- EXERCISE PROMPT -
Every line from the first one to the line containing "PI = math.pi" should be echoed exactly; leave out the rest.

- GIVEN INFORMATION -
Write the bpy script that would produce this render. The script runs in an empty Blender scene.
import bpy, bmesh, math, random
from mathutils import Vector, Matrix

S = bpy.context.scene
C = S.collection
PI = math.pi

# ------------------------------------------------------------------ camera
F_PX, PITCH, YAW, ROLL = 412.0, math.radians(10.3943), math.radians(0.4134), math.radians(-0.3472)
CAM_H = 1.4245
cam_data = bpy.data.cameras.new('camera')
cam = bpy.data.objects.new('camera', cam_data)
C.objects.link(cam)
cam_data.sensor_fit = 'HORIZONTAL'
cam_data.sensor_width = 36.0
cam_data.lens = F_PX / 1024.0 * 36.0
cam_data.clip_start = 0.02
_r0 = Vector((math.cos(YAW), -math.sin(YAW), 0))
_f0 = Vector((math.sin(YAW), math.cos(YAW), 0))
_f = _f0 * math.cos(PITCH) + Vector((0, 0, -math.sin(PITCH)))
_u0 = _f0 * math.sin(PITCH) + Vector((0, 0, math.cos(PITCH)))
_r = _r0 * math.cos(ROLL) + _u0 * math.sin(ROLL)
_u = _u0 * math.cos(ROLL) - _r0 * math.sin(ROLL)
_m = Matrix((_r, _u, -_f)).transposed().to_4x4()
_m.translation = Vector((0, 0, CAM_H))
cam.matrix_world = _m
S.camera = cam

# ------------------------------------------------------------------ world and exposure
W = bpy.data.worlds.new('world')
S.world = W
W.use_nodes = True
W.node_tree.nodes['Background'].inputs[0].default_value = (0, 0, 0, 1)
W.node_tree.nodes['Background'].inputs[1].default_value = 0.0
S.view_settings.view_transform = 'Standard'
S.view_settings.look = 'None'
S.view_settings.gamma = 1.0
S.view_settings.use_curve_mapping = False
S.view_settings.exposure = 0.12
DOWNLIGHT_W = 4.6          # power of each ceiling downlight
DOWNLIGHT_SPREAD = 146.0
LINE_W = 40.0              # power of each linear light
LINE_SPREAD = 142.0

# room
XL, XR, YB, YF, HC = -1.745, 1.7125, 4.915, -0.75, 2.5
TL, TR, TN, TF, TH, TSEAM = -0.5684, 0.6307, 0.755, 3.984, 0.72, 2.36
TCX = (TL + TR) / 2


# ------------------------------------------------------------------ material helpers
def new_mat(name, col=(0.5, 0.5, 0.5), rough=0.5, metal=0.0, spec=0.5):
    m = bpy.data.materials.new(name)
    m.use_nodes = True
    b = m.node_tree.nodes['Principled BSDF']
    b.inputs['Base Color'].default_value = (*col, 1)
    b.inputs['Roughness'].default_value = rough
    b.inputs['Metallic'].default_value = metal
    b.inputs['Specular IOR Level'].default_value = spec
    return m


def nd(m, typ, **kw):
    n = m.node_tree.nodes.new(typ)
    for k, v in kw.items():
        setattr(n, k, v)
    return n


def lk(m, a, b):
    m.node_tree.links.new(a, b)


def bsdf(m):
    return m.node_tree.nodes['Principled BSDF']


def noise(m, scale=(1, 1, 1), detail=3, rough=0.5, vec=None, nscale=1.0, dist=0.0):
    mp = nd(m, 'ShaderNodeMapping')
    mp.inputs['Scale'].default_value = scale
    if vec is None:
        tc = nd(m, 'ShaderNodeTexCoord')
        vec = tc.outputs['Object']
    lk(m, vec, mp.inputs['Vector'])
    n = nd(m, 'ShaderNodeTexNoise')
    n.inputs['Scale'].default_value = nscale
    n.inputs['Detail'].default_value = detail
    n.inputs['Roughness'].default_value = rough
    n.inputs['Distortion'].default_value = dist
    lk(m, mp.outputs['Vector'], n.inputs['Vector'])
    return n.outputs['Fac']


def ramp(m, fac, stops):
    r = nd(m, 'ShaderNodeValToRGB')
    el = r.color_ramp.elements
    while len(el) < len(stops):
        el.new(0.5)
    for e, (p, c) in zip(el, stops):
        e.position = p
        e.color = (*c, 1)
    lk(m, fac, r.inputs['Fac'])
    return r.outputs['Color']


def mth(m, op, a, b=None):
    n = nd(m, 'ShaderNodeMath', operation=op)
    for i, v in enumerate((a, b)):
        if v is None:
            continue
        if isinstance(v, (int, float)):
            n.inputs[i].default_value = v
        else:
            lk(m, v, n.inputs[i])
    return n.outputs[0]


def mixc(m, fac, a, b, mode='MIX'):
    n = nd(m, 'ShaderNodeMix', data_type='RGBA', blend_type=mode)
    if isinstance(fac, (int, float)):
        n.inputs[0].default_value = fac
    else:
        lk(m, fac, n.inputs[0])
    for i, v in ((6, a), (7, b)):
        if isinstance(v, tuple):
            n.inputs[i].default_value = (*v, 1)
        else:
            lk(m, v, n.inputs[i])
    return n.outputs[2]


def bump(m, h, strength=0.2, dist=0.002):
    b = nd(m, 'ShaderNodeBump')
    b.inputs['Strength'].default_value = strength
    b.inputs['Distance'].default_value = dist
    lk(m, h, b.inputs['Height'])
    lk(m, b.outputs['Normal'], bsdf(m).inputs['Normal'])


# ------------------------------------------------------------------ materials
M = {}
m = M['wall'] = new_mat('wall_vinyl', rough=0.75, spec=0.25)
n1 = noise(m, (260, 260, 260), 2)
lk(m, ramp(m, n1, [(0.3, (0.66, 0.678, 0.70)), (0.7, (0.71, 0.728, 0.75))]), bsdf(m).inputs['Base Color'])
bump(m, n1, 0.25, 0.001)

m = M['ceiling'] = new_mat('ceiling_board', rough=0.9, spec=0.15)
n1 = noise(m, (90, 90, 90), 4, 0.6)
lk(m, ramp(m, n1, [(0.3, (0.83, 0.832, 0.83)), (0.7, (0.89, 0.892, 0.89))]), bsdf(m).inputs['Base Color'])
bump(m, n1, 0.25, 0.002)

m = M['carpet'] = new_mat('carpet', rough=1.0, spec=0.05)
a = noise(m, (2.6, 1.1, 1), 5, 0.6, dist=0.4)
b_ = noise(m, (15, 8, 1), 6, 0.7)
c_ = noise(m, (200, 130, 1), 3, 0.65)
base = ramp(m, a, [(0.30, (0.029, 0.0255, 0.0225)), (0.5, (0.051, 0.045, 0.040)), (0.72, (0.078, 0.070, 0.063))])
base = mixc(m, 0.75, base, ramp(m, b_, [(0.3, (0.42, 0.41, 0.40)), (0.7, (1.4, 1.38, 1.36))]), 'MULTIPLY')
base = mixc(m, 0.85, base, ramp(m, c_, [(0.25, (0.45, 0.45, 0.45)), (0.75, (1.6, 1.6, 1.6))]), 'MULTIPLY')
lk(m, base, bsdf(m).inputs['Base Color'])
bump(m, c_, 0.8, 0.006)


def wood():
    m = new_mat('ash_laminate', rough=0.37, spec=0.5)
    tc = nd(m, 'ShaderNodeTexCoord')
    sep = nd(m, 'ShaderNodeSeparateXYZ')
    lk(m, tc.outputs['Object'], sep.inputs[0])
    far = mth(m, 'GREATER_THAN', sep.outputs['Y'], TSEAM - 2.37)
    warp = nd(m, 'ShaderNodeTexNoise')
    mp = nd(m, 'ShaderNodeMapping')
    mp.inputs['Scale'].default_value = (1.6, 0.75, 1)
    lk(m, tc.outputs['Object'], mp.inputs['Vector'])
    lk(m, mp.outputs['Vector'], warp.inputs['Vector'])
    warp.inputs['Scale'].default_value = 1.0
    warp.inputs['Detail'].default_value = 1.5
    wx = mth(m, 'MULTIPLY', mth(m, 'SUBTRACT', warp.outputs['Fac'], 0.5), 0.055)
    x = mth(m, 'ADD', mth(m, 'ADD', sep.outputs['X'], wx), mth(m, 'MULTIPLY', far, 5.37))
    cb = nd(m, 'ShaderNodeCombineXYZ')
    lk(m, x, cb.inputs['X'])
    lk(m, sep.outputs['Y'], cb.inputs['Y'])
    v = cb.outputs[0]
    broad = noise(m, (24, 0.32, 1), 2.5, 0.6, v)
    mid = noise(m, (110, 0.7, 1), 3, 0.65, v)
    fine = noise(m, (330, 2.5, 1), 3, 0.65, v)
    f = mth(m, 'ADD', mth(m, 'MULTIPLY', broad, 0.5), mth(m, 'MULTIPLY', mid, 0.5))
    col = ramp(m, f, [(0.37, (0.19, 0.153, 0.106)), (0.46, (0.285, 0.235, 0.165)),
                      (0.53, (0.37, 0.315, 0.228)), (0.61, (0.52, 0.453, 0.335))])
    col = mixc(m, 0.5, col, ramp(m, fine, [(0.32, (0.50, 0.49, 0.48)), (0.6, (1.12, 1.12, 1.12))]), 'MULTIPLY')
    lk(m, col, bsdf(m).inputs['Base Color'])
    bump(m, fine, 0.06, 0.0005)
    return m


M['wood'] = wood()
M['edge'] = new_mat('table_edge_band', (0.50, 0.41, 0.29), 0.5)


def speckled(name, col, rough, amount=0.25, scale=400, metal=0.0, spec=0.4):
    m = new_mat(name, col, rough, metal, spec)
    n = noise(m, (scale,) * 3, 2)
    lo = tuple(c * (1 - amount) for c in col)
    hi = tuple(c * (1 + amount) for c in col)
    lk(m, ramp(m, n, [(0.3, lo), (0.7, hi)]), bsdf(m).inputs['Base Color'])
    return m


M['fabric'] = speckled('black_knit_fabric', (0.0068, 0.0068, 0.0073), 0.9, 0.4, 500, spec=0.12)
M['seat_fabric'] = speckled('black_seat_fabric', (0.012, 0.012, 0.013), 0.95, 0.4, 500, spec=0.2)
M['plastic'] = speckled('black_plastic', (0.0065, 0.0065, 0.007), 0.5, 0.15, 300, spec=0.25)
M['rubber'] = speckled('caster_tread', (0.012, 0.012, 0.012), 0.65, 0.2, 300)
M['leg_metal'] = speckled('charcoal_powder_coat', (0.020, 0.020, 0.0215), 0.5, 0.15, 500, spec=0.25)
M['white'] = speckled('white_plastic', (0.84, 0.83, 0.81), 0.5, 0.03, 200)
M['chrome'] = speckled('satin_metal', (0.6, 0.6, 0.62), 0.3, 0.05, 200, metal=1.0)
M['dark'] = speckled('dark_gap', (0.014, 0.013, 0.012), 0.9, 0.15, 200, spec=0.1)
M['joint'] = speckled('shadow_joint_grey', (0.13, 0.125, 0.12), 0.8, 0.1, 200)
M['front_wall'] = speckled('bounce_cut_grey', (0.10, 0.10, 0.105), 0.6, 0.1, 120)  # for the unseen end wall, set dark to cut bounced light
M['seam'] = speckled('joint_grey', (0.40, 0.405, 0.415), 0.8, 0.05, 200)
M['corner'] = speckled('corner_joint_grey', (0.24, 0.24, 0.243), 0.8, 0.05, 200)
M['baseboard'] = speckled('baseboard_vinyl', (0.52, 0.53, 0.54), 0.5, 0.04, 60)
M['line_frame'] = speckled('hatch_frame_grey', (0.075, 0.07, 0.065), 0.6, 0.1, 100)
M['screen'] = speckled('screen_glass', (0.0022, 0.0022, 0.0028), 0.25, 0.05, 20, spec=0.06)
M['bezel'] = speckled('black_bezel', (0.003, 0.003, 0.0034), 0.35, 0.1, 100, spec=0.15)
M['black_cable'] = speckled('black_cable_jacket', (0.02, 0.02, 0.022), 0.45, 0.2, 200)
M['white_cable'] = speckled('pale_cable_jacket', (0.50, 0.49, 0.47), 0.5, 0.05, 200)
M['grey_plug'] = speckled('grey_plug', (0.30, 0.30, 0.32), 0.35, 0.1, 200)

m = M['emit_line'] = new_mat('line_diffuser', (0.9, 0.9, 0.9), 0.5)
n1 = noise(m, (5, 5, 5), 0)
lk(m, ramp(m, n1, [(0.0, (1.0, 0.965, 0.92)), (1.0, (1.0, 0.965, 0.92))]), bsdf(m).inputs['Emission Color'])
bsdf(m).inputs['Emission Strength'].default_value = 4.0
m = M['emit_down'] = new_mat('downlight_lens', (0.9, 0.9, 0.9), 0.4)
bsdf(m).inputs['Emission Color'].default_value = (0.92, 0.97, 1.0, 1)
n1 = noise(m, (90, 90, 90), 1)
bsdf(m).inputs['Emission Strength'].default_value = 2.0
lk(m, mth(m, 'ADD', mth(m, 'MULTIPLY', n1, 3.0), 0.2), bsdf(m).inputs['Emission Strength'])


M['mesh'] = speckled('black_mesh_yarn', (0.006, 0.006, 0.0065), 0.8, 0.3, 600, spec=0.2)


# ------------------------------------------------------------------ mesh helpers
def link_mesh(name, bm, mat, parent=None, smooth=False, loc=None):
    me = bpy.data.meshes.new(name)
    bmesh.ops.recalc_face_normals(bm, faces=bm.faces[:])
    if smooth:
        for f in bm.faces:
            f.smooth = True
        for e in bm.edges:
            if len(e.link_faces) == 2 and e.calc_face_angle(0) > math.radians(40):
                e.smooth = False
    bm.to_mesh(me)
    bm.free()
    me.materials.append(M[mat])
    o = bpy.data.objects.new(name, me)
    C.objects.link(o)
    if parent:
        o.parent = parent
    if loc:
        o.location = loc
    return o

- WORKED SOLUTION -
Write the bpy script that would produce this render. The script runs in an empty Blender scene.
import bpy, bmesh, math, random
from mathutils import Vector, Matrix

S = bpy.context.scene
C = S.collection
PI = math.pi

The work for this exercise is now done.